Written task
Up to and including the line that contains "a = pi/4+k*pi/2;", repeat each line of the data exactly, starting from the first.

Information provided
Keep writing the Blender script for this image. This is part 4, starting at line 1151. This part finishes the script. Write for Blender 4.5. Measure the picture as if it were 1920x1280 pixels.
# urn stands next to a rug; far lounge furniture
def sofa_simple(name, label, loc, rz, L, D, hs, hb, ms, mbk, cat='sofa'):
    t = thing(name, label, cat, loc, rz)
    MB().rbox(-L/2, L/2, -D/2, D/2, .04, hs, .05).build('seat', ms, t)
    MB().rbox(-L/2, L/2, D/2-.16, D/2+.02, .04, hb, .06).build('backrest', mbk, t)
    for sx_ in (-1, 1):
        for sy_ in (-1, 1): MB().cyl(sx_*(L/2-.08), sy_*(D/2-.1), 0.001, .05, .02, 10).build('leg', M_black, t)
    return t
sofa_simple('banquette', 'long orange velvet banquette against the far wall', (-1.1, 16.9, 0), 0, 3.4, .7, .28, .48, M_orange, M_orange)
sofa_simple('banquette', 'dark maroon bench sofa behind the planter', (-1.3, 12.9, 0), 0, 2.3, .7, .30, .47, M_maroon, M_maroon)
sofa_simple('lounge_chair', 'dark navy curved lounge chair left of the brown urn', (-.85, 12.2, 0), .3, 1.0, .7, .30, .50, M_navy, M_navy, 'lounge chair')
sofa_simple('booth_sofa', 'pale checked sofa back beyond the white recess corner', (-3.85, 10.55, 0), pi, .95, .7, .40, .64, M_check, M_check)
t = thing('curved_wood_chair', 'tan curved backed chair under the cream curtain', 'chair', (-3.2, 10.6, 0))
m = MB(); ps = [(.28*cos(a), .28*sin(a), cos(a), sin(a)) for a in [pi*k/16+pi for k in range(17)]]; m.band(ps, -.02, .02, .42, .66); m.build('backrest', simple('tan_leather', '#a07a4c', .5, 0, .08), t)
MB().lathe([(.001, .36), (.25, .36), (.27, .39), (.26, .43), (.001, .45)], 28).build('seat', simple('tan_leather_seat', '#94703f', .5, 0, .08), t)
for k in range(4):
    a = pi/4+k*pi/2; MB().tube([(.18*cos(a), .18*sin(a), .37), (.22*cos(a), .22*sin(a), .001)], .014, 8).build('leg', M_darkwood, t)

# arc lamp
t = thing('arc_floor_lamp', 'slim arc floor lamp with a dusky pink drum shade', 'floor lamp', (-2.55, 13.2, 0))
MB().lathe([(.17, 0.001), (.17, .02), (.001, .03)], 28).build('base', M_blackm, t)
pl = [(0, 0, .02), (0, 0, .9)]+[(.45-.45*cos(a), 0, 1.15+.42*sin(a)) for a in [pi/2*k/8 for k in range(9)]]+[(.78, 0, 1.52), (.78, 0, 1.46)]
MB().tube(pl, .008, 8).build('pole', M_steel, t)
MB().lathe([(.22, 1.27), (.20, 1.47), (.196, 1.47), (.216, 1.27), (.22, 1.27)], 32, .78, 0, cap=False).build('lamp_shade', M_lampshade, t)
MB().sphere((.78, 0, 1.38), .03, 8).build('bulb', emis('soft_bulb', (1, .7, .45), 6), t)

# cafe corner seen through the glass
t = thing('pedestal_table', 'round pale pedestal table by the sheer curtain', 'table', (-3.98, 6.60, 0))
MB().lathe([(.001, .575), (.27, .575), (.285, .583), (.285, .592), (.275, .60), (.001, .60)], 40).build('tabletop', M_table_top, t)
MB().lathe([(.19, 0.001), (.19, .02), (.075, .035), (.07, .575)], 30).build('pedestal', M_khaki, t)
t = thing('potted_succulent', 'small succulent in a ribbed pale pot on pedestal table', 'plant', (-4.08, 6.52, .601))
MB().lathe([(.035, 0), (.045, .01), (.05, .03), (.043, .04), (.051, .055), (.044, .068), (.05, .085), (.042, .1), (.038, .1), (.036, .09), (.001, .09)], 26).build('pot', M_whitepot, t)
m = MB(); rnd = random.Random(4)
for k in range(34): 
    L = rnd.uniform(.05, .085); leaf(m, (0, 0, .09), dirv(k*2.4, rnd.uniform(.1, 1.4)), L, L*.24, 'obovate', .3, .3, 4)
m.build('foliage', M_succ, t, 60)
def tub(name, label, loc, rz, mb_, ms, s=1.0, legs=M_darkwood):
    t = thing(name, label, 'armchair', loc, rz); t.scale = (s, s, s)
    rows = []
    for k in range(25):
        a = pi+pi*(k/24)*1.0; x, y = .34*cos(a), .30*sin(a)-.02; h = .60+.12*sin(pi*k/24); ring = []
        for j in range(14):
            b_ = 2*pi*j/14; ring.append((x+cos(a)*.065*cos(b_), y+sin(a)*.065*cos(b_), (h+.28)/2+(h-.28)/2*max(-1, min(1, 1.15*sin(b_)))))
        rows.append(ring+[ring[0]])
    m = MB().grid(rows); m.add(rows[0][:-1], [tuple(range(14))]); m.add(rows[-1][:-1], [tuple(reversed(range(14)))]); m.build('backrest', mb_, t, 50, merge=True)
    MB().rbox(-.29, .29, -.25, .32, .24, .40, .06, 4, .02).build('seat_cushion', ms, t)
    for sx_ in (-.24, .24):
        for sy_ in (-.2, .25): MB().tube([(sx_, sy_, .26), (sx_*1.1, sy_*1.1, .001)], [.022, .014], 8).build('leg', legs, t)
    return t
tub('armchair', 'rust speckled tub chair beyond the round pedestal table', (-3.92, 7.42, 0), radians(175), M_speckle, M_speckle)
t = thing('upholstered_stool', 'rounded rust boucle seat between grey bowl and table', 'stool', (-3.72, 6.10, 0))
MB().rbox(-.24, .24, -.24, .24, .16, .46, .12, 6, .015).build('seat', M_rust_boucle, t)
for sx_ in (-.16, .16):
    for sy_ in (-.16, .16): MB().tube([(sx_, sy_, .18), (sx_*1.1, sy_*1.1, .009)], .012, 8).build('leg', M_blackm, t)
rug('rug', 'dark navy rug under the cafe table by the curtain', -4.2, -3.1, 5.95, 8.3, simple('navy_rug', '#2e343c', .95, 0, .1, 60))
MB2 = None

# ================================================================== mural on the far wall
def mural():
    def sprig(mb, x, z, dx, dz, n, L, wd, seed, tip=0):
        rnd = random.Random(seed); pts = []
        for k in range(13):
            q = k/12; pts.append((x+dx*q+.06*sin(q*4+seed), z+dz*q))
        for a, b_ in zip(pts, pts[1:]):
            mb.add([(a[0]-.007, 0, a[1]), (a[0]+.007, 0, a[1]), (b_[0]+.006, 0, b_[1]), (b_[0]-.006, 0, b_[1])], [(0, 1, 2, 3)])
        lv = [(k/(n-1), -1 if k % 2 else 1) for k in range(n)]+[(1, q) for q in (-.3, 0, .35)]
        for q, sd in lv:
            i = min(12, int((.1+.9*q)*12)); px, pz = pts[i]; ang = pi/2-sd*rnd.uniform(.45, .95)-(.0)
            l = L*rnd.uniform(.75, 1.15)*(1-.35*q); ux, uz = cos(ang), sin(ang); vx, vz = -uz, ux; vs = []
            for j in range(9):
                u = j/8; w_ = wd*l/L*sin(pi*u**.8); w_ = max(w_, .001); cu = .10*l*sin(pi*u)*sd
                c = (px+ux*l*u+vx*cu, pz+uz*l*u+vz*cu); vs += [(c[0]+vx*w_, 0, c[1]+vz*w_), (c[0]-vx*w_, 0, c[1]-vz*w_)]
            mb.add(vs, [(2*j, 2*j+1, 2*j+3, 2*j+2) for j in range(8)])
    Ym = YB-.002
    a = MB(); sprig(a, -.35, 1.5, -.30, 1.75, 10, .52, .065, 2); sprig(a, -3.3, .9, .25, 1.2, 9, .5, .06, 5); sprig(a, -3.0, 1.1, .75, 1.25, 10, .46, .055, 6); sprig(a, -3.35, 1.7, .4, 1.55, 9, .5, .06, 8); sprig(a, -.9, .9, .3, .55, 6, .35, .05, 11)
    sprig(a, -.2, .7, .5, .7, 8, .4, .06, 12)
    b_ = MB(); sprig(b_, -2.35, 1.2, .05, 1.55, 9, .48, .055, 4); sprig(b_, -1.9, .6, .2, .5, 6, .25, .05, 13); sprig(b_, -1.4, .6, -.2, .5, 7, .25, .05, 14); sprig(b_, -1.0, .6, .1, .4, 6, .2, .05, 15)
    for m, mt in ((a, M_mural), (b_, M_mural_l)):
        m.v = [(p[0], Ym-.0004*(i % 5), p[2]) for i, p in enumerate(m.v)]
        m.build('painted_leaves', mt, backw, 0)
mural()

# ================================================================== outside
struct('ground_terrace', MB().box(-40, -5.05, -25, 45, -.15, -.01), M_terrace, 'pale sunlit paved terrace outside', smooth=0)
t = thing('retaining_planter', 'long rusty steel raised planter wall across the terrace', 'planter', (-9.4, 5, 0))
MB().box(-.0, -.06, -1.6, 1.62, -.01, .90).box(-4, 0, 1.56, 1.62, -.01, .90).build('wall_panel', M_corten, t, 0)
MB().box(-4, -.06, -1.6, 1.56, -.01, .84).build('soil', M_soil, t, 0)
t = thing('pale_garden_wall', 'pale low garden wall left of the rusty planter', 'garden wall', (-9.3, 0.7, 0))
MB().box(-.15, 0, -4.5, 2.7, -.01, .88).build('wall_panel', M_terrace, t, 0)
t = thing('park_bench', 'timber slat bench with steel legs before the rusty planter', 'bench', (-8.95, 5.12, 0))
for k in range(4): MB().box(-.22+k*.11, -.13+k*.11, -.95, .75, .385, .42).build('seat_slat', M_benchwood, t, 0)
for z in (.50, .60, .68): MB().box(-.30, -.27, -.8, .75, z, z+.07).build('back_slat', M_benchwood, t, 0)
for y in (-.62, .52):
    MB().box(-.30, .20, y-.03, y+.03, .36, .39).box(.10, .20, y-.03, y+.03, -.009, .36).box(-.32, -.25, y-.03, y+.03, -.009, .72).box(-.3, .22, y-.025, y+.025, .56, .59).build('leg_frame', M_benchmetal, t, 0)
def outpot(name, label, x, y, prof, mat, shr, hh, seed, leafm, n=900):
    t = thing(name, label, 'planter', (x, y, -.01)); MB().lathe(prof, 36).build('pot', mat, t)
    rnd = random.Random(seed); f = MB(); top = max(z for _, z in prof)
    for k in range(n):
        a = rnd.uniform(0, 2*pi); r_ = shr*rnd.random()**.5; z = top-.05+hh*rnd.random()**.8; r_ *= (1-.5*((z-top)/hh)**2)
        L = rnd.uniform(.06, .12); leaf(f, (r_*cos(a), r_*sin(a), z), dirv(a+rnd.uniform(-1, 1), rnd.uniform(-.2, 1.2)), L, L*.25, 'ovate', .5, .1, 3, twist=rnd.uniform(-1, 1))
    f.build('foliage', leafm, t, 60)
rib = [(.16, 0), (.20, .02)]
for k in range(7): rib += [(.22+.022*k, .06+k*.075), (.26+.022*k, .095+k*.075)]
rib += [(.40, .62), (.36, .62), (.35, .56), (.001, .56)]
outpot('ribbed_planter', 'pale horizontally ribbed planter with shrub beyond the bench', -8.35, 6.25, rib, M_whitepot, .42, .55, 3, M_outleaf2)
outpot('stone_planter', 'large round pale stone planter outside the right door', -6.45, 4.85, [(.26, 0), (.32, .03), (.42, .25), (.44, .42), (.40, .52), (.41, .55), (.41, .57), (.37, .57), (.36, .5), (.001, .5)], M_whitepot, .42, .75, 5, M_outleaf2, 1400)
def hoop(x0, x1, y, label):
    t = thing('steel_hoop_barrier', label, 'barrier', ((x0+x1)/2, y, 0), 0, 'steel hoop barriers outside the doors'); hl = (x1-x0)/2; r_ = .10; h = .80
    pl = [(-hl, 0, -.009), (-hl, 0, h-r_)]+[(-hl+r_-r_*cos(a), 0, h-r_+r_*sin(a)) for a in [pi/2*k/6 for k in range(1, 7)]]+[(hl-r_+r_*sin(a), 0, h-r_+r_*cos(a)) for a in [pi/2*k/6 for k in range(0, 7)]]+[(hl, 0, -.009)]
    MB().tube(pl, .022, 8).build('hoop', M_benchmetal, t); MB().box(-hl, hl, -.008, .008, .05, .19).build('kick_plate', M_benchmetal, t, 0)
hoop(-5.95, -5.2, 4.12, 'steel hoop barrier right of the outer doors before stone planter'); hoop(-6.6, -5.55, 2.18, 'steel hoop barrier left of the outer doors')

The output
Keep writing the Blender script for this image. This is part 4, starting at line 1151. This part finishes the script. Write for Blender 4.5. Measure the picture as if it were 1920x1280 pixels.
# urn stands next to a rug; far lounge furniture
def sofa_simple(name, label, loc, rz, L, D, hs, hb, ms, mbk, cat='sofa'):
    t = thing(name, label, cat, loc, rz)
    MB().rbox(-L/2, L/2, -D/2, D/2, .04, hs, .05).build('seat', ms, t)
    MB().rbox(-L/2, L/2, D/2-.16, D/2+.02, .04, hb, .06).build('backrest', mbk, t)
    for sx_ in (-1, 1):
        for sy_ in (-1, 1): MB().cyl(sx_*(L/2-.08), sy_*(D/2-.1), 0.001, .05, .02, 10).build('leg', M_black, t)
    return t
sofa_simple('banquette', 'long orange velvet banquette against the far wall', (-1.1, 16.9, 0), 0, 3.4, .7, .28, .48, M_orange, M_orange)
sofa_simple('banquette', 'dark maroon bench sofa behind the planter', (-1.3, 12.9, 0), 0, 2.3, .7, .30, .47, M_maroon, M_maroon)
sofa_simple('lounge_chair', 'dark navy curved lounge chair left of the brown urn', (-.85, 12.2, 0), .3, 1.0, .7, .30, .50, M_navy, M_navy, 'lounge chair')
sofa_simple('booth_sofa', 'pale checked sofa back beyond the white recess corner', (-3.85, 10.55, 0), pi, .95, .7, .40, .64, M_check, M_check)
t = thing('curved_wood_chair', 'tan curved backed chair under the cream curtain', 'chair', (-3.2, 10.6, 0))
m = MB(); ps = [(.28*cos(a), .28*sin(a), cos(a), sin(a)) for a in [pi*k/16+pi for k in range(17)]]; m.band(ps, -.02, .02, .42, .66); m.build('backrest', simple('tan_leather', '#a07a4c', .5, 0, .08), t)
MB().lathe([(.001, .36), (.25, .36), (.27, .39), (.26, .43), (.001, .45)], 28).build('seat', simple('tan_leather_seat', '#94703f', .5, 0, .08), t)
for k in range(4):
    a = pi/4+k*pi/2; MB().tube([(.18*cos(a), .18*sin(a), .37), (.22*cos(a), .22*sin(a), .001)], .014, 8).build('leg', M_darkwood, t)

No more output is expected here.